::: Data lines
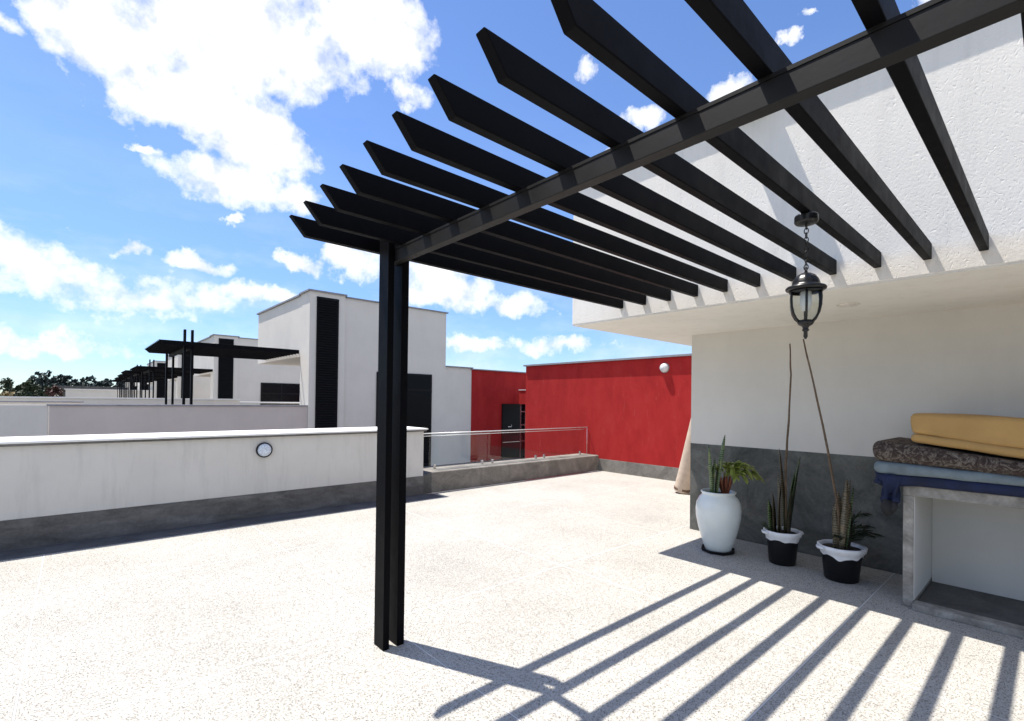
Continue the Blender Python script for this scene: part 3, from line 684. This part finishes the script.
def cane(pts, r0, r1, label):
    n = len(pts); q = []
    for i in range(n-1):
        for k in range(4): q.append(Vector(pts[i]).lerp(Vector(pts[i+1]), k/4) + Vector((random.uniform(-1,1), random.uniform(-1,1), 0))*0.0025)
    q.append(Vector(pts[-1]))
    rr = [r0 + (r1-r0)*i/(len(q)-1) + random.uniform(0, 0.0015) for i in range(len(q))]
    o = MB().tube(q, rr, 8).build('bare_cane', M['stick'], smooth=True); tag(o, label, 'cane', 'bare canes in the pots'); return o
def pt3(px, py, depth):     # a point that projects to pixel (px,py) at a distance along the view: used once to read the canes' lean off the photograph
    return None
pa = Vector((ax_, ay_, 0.29))
cane([pa + toR*0.035, pa + toR*0.03 + Vector((0,0,0.75)), pa + toR*0.055 + Vector((0,0,1.15)), pa + toR*0.075 + Vector((0,0,1.62)), pa + toR*0.062 + Vector((0,0,1.93))], 0.012, 0.006, 'straight bare cane rising from the snake plant in the middle pot')
pb = Vector((bx_, by_, 0.28))
cane([pb - toR*0.03, pb - toR*0.035 + Vector((0,0,0.35)), pb - toR*0.13 + Vector((0,0,0.90)), pb - toR*0.235 + Vector((0,0,1.38)), pb - toR*0.365 + Vector((0,0,1.93))], 0.013, 0.006, 'bare cane leaning left from the pot nearest the counter')
sp3 = thing('snake_plant', 'withered brown snake plant stumps in the pot nearest the counter', 'plant', (bx_, by_, 0.28), 'snake plants')
for off, fy, dd, le, wi, mt in ((-0.04,0,(0.0,0.0,1),0.55,0.05,'leaf_tan'), (-0.02,-.02,(0.05,-0.04,1),0.66,0.055,'leaf_tan'), (0.0,0.02,(0.10,-0.08,1),0.65,0.05,'leaf_tan'), (0.02,0,(0.02,-0.02,1),0.52,0.05,'leaf_green'), (0.04,-.01,(0.04,-0.03,1),0.45,0.045,'leaf_tan'), (0.05,0.01,(0.10,-0.06,1),0.58,0.04,'leaf_green'), (-0.03,0.02,(-0.05,0.04,1),0.42,0.04,'leaf_tan')):
    p = Vector((bx_, by_, 0.27)) + toR*off + Vector((0.667,0.745,0))*fy
    part(leaf(MB(), p, dd, le, wi, 0.02, 9, random.uniform(-.9,.9), 0.35), 'leaf', M[mt], sp3, smooth=True)
df = thing('drooping_palm', 'dark feathery palm fronds reaching right from the pot nearest the counter', 'palm', (bx_+0.04, by_-0.03, 0.28))
for (sx_, hz, z1, z2) in ((0.20, 0.02, 0.20, 0.22), (0.26, -0.02, 0.14, 0.12), (0.16, 0.05, 0.30, 0.34), (0.22, -0.05, 0.10, 0.17), (-0.10, 0.04, 0.12, 0.12), (0.30, 0.02, 0.18, 0.14)):
    m = MB(); b0 = Vector((bx_, by_, 0.28)) + toR*0.04; e = toR*sx_ - Vector((0.667,0.745,0))*hz
    pts = [b0 + e*t + Vector((0,0,1))*(z1*math.sin(PI/2*min(1,t*1.8)) + (z2-z1)*t) for t in (0,.2,.4,.6,.8,1)]
    frond(m, b0, pts, 12, 0.10, 0.009, 0.2)
    part(m, 'frond', M['palm_dark'], df)

# ---------------------------------------------------------------- rolled carpet leaning by the corner
rc = thing('rolled_carpet', 'rolled beige carpet leaning on end behind the corner of the house', 'carpet', (8.12, 4.50, 0))
b0 = Vector((8.12, 4.50, 0.03)); t0 = Vector((8.10, 4.03, 1.95)); axd = (t0-b0).normalized()
s1 = axd.orthogonal().normalized(); s2 = axd.cross(s1)
m = MB(); rings = []
for t, sc in ((0,1.0),(0.02,1.04),(0.2,1.0),(0.5,0.96),(0.8,0.93),(1.0,0.92)):
    rings.append([m.b.verts.new(b0.lerp(t0, t) + (s1*math.cos(a) + s2*math.sin(a))*0.135*sc*(1+0.03*math.sin(3*a+t*5))) for a in [2*PI*k/32 for k in range(32)]])
for r0, r1 in zip(rings, rings[1:]):
    for k in range(32): m.b.faces.new([r0[k], r0[(k+1)%32], r1[(k+1)%32], r1[k]])
part(m, 'outer_wrap', M['carpet_back'], rc, smooth=True)
for e0, sg in ((b0, 1), (t0, -1)):
    m = MB(); prev = None
    for i in range(90):       # spiral edge of the roll
        a = i*0.42; r_ = 0.02 + 0.112*i/90
        p = e0 + (s1*math.cos(a) + s2*math.sin(a))*r_
        ring = [m.b.verts.new(p + (s1*math.cos(a)+s2*math.sin(a))*u + axd*w_) for u, w_ in ((-0.004,-0.006*sg),(0.004,-0.006*sg),(0.004,0.03*sg),(-0.004,0.03*sg))]
        if prev:
            for k in range(4): m.b.faces.new([prev[k], prev[(k+1)%4], ring[(k+1)%4], ring[k]])
        prev = ring
    part(m, 'rolled_end', M['carpet_pile'], rc)
m = MB().tube([b0 + axd*0.035, b0 + axd*0.075], 0.143, 28); part(m, 'pile_band', M['carpet_pile'], rc, smooth=True)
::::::
**What is asked**:
Reproduce all of the data exactly; the pictures do not belong in the copy.

**Exercise answer**:
Continue the Blender Python script for this scene: part 3, from line 684. This part finishes the script.
def cane(pts, r0, r1, label):
    n = len(pts); q = []
    for i in range(n-1):
        for k in range(4): q.append(Vector(pts[i]).lerp(Vector(pts[i+1]), k/4) + Vector((random.uniform(-1,1), random.uniform(-1,1), 0))*0.0025)
    q.append(Vector(pts[-1]))
    rr = [r0 + (r1-r0)*i/(len(q)-1) + random.uniform(0, 0.0015) for i in range(len(q))]
    o = MB().tube(q, rr, 8).build('bare_cane', M['stick'], smooth=True); tag(o, label, 'cane', 'bare canes in the pots'); return o
def pt3(px, py, depth):     # a point that projects to pixel (px,py) at a distance along the view: used once to read the canes' lean off the photograph
    return None
pa = Vector((ax_, ay_, 0.29))
cane([pa + toR*0.035, pa + toR*0.03 + Vector((0,0,0.75)), pa + toR*0.055 + Vector((0,0,1.15)), pa + toR*0.075 + Vector((0,0,1.62)), pa + toR*0.062 + Vector((0,0,1.93))], 0.012, 0.006, 'straight bare cane rising from the snake plant in the middle pot')
pb = Vector((bx_, by_, 0.28))
cane([pb - toR*0.03, pb - toR*0.035 + Vector((0,0,0.35)), pb - toR*0.13 + Vector((0,0,0.90)), pb - toR*0.235 + Vector((0,0,1.38)), pb - toR*0.365 + Vector((0,0,1.93))], 0.013, 0.006, 'bare cane leaning left from the pot nearest the counter')
sp3 = thing('snake_plant', 'withered brown snake plant stumps in the pot nearest the counter', 'plant', (bx_, by_, 0.28), 'snake plants')
for off, fy, dd, le, wi, mt in ((-0.04,0,(0.0,0.0,1),0.55,0.05,'leaf_tan'), (-0.02,-.02,(0.05,-0.04,1),0.66,0.055,'leaf_tan'), (0.0,0.02,(0.10,-0.08,1),0.65,0.05,'leaf_tan'), (0.02,0,(0.02,-0.02,1),0.52,0.05,'leaf_green'), (0.04,-.01,(0.04,-0.03,1),0.45,0.045,'leaf_tan'), (0.05,0.01,(0.10,-0.06,1),0.58,0.04,'leaf_green'), (-0.03,0.02,(-0.05,0.04,1),0.42,0.04,'leaf_tan')):
    p = Vector((bx_, by_, 0.27)) + toR*off + Vector((0.667,0.745,0))*fy
    part(leaf(MB(), p, dd, le, wi, 0.02, 9, random.uniform(-.9,.9), 0.35), 'leaf', M[mt], sp3, smooth=True)
df = thing('drooping_palm', 'dark feathery palm fronds reaching right from the pot nearest the counter', 'palm', (bx_+0.04, by_-0.03, 0.28))
for (sx_, hz, z1, z2) in ((0.20, 0.02, 0.20, 0.22), (0.26, -0.02, 0.14, 0.12), (0.16, 0.05, 0.30, 0.34), (0.22, -0.05, 0.10, 0.17), (-0.10, 0.04, 0.12, 0.12), (0.30, 0.02, 0.18, 0.14)):
    m = MB(); b0 = Vector((bx_, by_, 0.28)) + toR*0.04; e = toR*sx_ - Vector((0.667,0.745,0))*hz
    pts = [b0 + e*t + Vector((0,0,1))*(z1*math.sin(PI/2*min(1,t*1.8)) + (z2-z1)*t) for t in (0,.2,.4,.6,.8,1)]
    frond(m, b0, pts, 12, 0.10, 0.009, 0.2)
    part(m, 'frond', M['palm_dark'], df)

# ---------------------------------------------------------------- rolled carpet leaning by the corner
rc = thing('rolled_carpet', 'rolled beige carpet leaning on end behind the corner of the house', 'carpet', (8.12, 4.50, 0))
b0 = Vector((8.12, 4.50, 0.03)); t0 = Vector((8.10, 4.03, 1.95)); axd = (t0-b0).normalized()
s1 = axd.orthogonal().normalized(); s2 = axd.cross(s1)
m = MB(); rings = []
for t, sc in ((0,1.0),(0.02,1.04),(0.2,1.0),(0.5,0.96),(0.8,0.93),(1.0,0.92)):
    rings.append([m.b.verts.new(b0.lerp(t0, t) + (s1*math.cos(a) + s2*math.sin(a))*0.135*sc*(1+0.03*math.sin(3*a+t*5))) for a in [2*PI*k/32 for k in range(32)]])
for r0, r1 in zip(rings, rings[1:]):
    for k in range(32): m.b.faces.new([r0[k], r0[(k+1)%32], r1[(k+1)%32], r1[k]])
part(m, 'outer_wrap', M['carpet_back'], rc, smooth=True)
for e0, sg in ((b0, 1), (t0, -1)):
    m = MB(); prev = None
    for i in range(90):       # spiral edge of the roll
        a = i*0.42; r_ = 0.02 + 0.112*i/90
        p = e0 + (s1*math.cos(a) + s2*math.sin(a))*r_
        ring = [m.b.verts.new(p + (s1*math.cos(a)+s2*math.sin(a))*u + axd*w_) for u, w_ in ((-0.004,-0.006*sg),(0.004,-0.006*sg),(0.004,0.03*sg),(-0.004,0.03*sg))]
        if prev:
            for k in range(4): m.b.faces.new([prev[k], prev[(k+1)%4], ring[(k+1)%4], ring[k]])
        prev = ring
    part(m, 'rolled_end', M['carpet_pile'], rc)
m = MB().tube([b0 + axd*0.035, b0 + axd*0.075], 0.143, 28); part(m, 'pile_band', M['carpet_pile'], rc, smooth=True)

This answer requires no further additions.